海上自衛隊の自衛艦隊直轄部隊の情報業務群司令だったⅠ等海佐が特定秘密保護法と守秘義務を定めた自衛隊法違反の容疑で横浜地方検察庁に書類送検されました。
これまでも警視庁公安部は昭和55(1980)年の調査学校副校長だった宮永幸久元陸将補が在日ソビエト連邦大使館の駐在武官に自衛隊が持っている共産党中国に関する情報を渡したとされる事件以降、自衛隊の情報漏洩を摘発し、マスコミは「スパイ事件」として報道してきましたが今回の事件は全く趣(おもむき)が違うようです。

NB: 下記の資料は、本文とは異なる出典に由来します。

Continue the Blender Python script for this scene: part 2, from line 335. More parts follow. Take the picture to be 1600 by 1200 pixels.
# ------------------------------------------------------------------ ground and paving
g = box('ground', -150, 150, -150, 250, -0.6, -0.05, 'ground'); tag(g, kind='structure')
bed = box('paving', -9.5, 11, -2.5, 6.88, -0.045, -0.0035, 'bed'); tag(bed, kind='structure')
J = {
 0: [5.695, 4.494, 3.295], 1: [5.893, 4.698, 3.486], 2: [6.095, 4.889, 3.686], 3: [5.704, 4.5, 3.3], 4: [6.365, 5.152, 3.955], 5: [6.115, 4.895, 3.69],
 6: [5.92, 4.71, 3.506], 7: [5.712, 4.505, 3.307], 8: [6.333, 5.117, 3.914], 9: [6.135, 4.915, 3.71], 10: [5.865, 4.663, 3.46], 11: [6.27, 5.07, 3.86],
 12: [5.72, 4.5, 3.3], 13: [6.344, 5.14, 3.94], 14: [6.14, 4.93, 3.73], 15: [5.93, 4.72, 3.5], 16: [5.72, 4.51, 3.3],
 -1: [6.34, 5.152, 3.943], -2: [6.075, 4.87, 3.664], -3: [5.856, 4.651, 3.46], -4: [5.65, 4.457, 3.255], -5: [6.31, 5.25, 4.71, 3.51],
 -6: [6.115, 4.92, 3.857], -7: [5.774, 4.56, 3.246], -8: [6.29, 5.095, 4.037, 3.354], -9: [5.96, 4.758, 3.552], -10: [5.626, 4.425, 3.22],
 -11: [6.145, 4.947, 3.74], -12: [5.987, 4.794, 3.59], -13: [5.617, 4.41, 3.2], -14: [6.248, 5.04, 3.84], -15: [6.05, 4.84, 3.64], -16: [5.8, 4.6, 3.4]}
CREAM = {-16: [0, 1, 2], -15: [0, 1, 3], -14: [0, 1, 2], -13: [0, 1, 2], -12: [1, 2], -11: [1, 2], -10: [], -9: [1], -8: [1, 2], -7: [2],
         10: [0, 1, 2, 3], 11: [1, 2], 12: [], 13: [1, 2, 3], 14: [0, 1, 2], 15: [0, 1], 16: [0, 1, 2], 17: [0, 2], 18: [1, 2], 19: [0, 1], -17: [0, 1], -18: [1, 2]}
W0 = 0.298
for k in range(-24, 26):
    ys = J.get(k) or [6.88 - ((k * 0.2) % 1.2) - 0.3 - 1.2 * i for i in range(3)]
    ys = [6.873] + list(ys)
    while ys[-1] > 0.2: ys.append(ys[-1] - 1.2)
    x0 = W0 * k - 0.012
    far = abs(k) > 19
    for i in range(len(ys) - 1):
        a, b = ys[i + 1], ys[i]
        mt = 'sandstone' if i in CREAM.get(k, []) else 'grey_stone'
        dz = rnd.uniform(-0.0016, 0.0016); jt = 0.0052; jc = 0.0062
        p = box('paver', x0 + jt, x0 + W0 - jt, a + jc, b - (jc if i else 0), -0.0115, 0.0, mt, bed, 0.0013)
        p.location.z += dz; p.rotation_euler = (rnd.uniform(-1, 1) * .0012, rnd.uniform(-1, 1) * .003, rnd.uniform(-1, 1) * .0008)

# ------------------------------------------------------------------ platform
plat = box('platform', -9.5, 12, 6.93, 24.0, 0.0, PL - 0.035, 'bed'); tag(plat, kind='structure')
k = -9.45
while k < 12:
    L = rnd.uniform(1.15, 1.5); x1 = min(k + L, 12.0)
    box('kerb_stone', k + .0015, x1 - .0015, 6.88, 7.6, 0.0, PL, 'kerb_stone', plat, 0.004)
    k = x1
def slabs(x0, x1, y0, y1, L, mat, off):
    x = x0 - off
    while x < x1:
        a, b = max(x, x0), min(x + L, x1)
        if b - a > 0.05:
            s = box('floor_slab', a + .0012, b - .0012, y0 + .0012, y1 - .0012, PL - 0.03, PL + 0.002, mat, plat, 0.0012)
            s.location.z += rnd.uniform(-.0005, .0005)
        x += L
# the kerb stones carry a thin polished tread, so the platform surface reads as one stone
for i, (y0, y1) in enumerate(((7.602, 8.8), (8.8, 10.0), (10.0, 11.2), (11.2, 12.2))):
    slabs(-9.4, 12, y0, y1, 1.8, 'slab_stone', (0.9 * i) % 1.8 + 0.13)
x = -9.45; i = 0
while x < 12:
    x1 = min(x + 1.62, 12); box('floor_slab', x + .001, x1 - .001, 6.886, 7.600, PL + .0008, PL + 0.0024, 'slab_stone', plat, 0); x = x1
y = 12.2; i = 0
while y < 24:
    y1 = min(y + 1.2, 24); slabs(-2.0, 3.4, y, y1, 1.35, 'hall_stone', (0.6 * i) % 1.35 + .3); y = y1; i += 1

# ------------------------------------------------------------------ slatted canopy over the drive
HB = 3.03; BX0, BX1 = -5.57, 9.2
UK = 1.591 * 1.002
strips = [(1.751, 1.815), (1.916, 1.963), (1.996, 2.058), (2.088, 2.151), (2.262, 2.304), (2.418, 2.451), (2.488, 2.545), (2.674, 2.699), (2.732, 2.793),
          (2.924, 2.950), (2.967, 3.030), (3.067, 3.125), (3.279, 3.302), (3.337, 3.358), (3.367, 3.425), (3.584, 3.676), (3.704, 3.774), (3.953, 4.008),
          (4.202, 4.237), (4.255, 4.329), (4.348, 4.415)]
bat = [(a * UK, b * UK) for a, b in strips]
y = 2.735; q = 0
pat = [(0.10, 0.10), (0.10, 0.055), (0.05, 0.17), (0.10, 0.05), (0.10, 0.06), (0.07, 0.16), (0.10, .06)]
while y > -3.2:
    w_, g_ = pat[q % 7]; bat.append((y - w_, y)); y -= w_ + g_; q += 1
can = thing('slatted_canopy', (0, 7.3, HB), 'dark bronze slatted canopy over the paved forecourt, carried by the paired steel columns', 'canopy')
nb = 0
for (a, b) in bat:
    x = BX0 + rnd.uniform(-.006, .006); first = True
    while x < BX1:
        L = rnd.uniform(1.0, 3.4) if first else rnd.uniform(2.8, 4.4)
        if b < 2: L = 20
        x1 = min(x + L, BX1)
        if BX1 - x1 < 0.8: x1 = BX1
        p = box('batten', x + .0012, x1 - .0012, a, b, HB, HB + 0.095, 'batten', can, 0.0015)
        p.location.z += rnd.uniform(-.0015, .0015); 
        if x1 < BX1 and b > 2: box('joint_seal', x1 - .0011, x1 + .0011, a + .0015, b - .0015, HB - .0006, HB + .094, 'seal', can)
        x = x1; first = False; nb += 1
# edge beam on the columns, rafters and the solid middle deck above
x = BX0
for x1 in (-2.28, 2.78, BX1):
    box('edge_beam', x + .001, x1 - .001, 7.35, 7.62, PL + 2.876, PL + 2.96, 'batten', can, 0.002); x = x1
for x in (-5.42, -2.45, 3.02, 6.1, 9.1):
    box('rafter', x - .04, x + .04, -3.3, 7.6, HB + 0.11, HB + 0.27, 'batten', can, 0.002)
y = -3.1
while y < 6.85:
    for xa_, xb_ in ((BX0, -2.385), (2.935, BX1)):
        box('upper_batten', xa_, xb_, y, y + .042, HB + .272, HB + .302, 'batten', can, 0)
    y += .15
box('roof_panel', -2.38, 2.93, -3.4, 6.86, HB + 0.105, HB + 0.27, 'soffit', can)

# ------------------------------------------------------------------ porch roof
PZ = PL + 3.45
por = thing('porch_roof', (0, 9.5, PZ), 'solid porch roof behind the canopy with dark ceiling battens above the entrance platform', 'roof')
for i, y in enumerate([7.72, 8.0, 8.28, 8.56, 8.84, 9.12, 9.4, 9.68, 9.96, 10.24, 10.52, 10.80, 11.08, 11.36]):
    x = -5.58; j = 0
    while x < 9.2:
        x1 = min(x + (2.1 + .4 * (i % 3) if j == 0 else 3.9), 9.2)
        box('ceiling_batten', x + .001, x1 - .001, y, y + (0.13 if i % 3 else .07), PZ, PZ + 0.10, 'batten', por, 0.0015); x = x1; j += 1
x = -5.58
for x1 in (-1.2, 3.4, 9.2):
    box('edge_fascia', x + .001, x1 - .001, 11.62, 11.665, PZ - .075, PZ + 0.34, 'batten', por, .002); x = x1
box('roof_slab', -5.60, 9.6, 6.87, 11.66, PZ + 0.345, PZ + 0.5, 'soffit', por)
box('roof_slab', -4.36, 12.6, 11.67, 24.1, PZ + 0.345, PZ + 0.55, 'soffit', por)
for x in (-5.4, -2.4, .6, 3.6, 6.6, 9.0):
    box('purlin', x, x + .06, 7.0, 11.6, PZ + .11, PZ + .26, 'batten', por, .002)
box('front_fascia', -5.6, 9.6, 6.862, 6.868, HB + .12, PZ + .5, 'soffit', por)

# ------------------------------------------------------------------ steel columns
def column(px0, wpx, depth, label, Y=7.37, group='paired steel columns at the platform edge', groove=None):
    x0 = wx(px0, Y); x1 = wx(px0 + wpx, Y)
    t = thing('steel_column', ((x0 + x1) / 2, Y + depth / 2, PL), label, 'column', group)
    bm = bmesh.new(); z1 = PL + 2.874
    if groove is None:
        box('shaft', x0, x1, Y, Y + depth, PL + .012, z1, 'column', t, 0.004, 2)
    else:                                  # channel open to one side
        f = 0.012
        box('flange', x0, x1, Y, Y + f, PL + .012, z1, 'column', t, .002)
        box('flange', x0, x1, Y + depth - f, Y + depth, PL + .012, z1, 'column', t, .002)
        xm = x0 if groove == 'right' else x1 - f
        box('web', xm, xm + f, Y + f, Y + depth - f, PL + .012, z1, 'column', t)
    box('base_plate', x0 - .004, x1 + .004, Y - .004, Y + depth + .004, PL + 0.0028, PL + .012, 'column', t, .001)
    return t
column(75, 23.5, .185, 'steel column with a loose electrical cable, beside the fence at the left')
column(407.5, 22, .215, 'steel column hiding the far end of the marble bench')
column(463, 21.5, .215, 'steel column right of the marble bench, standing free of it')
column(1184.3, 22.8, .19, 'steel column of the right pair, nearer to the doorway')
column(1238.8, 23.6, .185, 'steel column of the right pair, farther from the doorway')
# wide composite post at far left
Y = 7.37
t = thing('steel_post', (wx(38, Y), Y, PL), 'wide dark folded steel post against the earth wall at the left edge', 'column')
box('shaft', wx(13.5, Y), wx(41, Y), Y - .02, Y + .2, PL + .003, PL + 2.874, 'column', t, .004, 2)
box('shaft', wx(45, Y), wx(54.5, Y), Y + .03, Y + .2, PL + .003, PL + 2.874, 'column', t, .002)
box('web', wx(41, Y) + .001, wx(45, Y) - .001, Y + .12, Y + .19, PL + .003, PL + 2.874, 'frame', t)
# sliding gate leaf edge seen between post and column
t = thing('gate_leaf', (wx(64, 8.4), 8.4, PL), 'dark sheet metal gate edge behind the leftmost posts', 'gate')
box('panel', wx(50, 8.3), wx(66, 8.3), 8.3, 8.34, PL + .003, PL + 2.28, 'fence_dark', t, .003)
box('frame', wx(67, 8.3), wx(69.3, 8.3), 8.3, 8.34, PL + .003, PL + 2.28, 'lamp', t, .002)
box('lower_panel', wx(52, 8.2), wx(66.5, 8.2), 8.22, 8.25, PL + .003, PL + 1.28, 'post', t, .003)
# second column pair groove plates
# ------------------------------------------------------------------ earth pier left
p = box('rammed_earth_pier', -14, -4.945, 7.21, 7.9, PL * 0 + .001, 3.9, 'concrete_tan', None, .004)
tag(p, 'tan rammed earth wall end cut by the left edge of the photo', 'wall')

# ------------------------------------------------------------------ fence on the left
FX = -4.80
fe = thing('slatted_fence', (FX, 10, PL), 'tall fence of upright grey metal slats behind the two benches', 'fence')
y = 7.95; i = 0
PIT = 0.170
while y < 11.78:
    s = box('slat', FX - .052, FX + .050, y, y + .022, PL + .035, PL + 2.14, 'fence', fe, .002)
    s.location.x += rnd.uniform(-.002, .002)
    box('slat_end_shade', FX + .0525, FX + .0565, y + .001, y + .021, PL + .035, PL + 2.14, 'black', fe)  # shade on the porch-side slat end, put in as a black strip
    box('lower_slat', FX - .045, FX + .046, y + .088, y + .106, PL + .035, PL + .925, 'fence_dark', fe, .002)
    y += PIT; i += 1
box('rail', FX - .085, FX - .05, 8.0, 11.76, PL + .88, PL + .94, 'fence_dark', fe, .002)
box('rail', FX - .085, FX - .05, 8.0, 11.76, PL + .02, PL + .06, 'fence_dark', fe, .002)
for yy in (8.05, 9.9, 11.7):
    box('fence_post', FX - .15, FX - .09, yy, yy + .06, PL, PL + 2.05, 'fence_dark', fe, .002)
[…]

軍の諜報機関では「ミリタリー・トゥ・ミリタリー」と言う世界共通の不文律によって接触する相手も軍人(日本では自衛官)でなければならず互いが持っている情報の交換が基本です。そのため自衛官が外国の軍人に情報を漏洩した事件もこの情報交換だった可能性があります。ところが日本の国内法では諜報活動は非合法であり、そのため任務に従事する自衛官は公式の人事では退職しているので秘密情報を保有していること自体が「部外者」への情報漏洩に当たり公安警察の摘発対象になってしまうのです。実際、自衛隊の諜報活動は敗戦後も現地に留まっていた陸軍中野学校出身者から引き継ぐ形で海外ではかなり活躍していても日本国内では日蔭者として人目を避けて暮らさなければなりません。
一方、今回の情報漏洩は軍事評論家としてマスコミにも登場している自衛官隊司令官だった元海将が講演のために必要な資料の提供と疑問点の回答を元部下に当たる現役の海上自衛隊の首脳陣に寄せたため情報に精通している1佐に処置を指示したのです。ところがそれを受け取った元海将の講演に特定秘密に指定されている情報が含まれていることを何者かが告発したため事件になったようです。しかし、自衛隊の防衛秘密は添付資料を個別に指定している一部を除けば文書全体を一括して指定することが多く、日常の業務で無意識に口にしている事項が秘密文書からの引用であることは珍しくありません。特に野僧の場合、士官としての職種が兵器管制だったため対領空侵犯措置や航空作戦を学ぶ必要が生じ、オペレーションでの夜勤中に「秘」文書をノートに筆写して丸暗記しましたからうっかりキーが滑れば(パソコンなので口や筆ではない)、防衛秘密の内容を記している可能性はあります。その一方で野僧がブログで紹介することがある航空作戦は正式な文書は防衛秘密の「秘」に当たりますが、航空教育隊の新隊員用の普通文書の教程にそのまま引用されていてブログではこちらを採用していることにしています。
おそらくこの元情報業務群司令の1佐も日常的に防衛秘密に触れ過ぎていて何が特定秘密で何が防衛秘密の機密・極秘・秘なのかの識別できなくなり、特定秘密も例えば情報収集衛星の撮影画像はカメラの性能を秘匿するため漏れなく指定されるそうなので、日本周辺の軍事情勢の資料として元海将に渡してしまったのかも知れません。兎に角、記者会見した海上幕僚長が「どれが指定秘密なのか判らない」と答えているくらいですから元々が秘密保全には厳格だった自衛隊に上乗せした制度に無理があるのでしょう。
過去の実例から見て諜報要員の大半は問題が発覚する前に変死しているのでこの1佐は多分巻き添えで懲戒免職になって退職金がもらえないことに同情してしまいます。